Texas State Capitol in Austin. (SusanRisdon/Getty Images)

The GOP-dominated Texas legislature voted Tuesday to pass its elections-reform bill after the state’s Democrats protested and obstructed the measure for weeks, going so far as to walk out of a special session to prevent it from advancing.

The legislation now goes to the desk of Republican governor Greg Abbott, who is expected to sign the bill after lobbying for it for many months.

While state Democrats have attacked the bill as a voter-suppression measure, state Republicans have insisted it will promote transparency, security, and integrity in Texas elections.

Its provisions include rolling back drive-through and 24-hour voting, requiring voters to authenticate their identity on absentee ballots, banning public officials from sending unsolicited mail-in ballots, cracking down on paid “ballot harvesting,” and mandating that all voting systems have a paper trail on or before 2026, among others.
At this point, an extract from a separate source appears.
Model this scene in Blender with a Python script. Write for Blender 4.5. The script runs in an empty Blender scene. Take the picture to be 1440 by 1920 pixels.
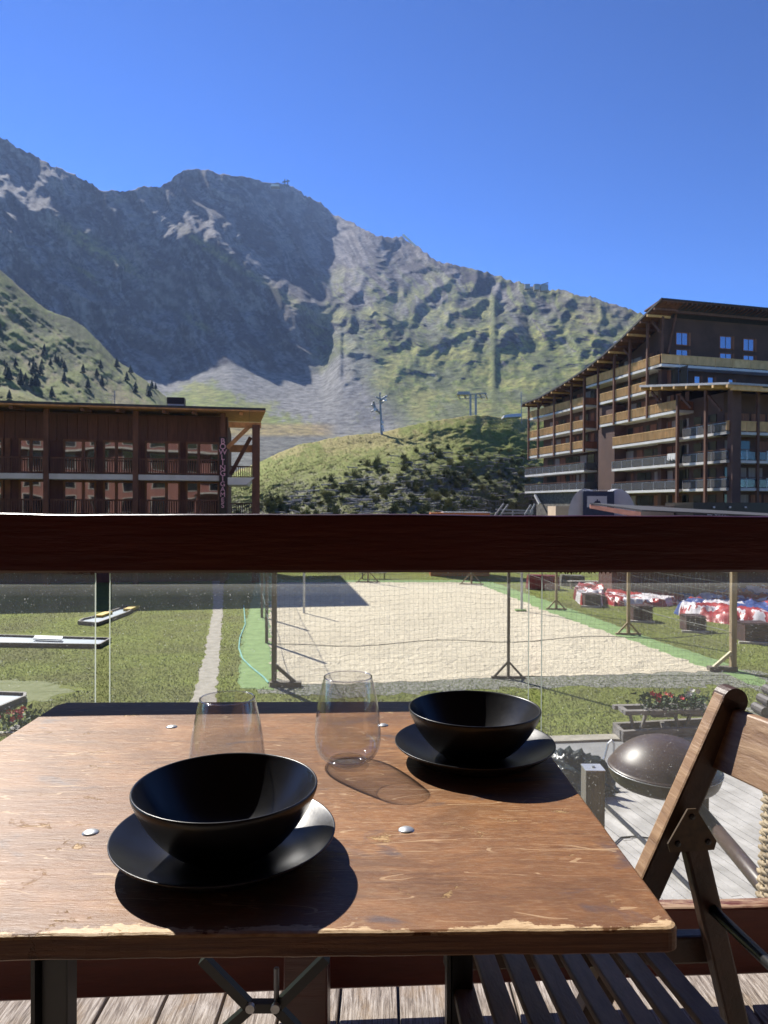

Livestream video must also be captured at ballot-counting locations in large Texas counties per the legislation.

To block a final vote on the bill, 57 Texas Democratic legislators fled the state to deny state Republicans quorum, or the minimum number of members that must be in attendance to conduct legislative proceedings. They traveled to Washington, D.C., where they attempted to rally support for federal elections legislation.

In their absence, Texas Republicans voted to send law enforcement to track down the deserters. In early August, Texas House speaker Dade Phelan signed civil arrest warrants for the majority of the absentees to compel them to return to the state to participate in a vote on the elections bill. Despite Democratic resistance, Abbott vowed to pursue all possible avenues to enact the legislation.

After the Democrats’ departure, the governor vetoed funding for the state legislature, its staffers, and legislative agencies, arguing that these monies should not be provided to those “who quit their job early, leaving their state with unfinished business and exposing taxpayers to higher costs for an additional legislative session.”

After the Democrats secured a temporary restraining order from a state district judge prohibiting their arrest, detainment, or confinement for two weeks, Abbott and Phelan appealed the issue to the Texas Supreme Court which overturned the arrest freeze, reversing the lower court’s ruling.

Abbot’s signature, which will enact the bill into law, will mark the end of an onerous political battle between the state’s competing parties, which fundamentally disagree about whether enhanced elections oversight and requirements are adding necessary accountability or disenfranchising voters.